I have always loved women. I have always tried to surround myself with Goddesses, and there are many around me. Maria, Lulu, Fanny, Mother until she left, Minnie. And these two, the first the cast of a Madonna from a church destroyed by bombers in Germany, the second a muse I have always kept in my office, near my computer. I see women as powerful, loving, as manifestations of Shekinah, God’s female angel and warrior in the Kaballah. I believe the statue on the right to be Shekinah, who God instructed to make sure that humans allowed their creative sparks to light and shine, and who told Shekinah to protect Mother Earth and destroy any human who despoiled her.
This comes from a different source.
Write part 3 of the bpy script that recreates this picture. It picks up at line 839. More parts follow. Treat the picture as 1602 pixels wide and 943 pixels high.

In the Kabbalah, Shekinah quarreled with God, chased him through the skies on chariots, told him he had messed up the world and needed to fix it. He fled from her, hid from here.
When Shekinah found weak humans who had failed to ignite their creative spark, or who despoiled Mother Earth through trash or neglect, she devoured them, leading thousands of angels and cheribums to brush against their cheeks and hearts and single them until they vanished in a cloud of smoke. Shekinah is my muse, my guiding spirit, she warns me to be creative, be strong, make my own decisions or she will send a cloud of cheribum to roast my ass. This, friends, is why I have written 22 books. I dare not. I love Shekinah, and I love the female spirit of strength, nurture and creativity that she represents.
I believe Maria is Shekinah in human form. She is a creative fury. I haven’t told her this theory. Yet.